“A nation, however, which has to fight for a place in the sun must give them up. The intellectuals ruined France; in Germany they had already started their pernicious activities when National Socialism put a stop to these doings; they will surely be the cause of the downfall of Britain, which is to be expected with certainty.”
Then it continues on the usual lines. That last document was on the 5th of April.
Then, the next stage: Within a month after the German Armies invaded the Soviet Union, the 22d of June 1941, Ribbentrop was urging his Ambassador in Tokyo to do his utmost to cause the Japanese Government to attack the Soviet in Siberia; and that is proved by two documents which have already been put in—2896-PS, which is Exhibit USA-155, a telegram to the German Ambassador, in Tokyo, one Ott; and 2897-PS, USA-156, which is the reply from Ambassador Ott. Both of these were read by my friend, Mr. Alderman, and I won’t trouble the Tribunal again.
But the next document, which is D-656, is a new document which I put in as GB-148. That was captured from the Japanese, and it is a message—intercepted—which was sent by the Japanese Ambassador in Berlin just before the attack on the United States. If I might just read one short extract from this defendant’s speech; on the 29th of November 1941, that is roughly a week before Pearl Harbor, this defendant was saying—it is in Paragraph 1, and I will read it all because it is new:
“Ribbentrop opened our meeting by again inquiring whether I had received any reports regarding the Japanese-United States negotiations. I replied that I had received no official word.

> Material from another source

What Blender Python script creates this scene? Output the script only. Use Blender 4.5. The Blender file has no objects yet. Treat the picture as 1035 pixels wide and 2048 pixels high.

“Ribbentrop: ‘It is essential that Japan effect the New Order in East Asia without losing this opportunity. There never has been and probably never will be a time when closer co-operation under the Tripartite Pact is so important. If Japan hesitates at this time and Germany goes ahead and establishes her European New Order, all the military might of Britain and the United States will be concentrated against Japan.
“ ‘As Führer Hitler said today, there are fundamental differences in the very right to exist between Germany and Japan, and the United States. We have received advice to the effect that there is practically no hope of the Japanese-United States negotiations being concluded successfully because of the fact that the United States is putting up a stiff front.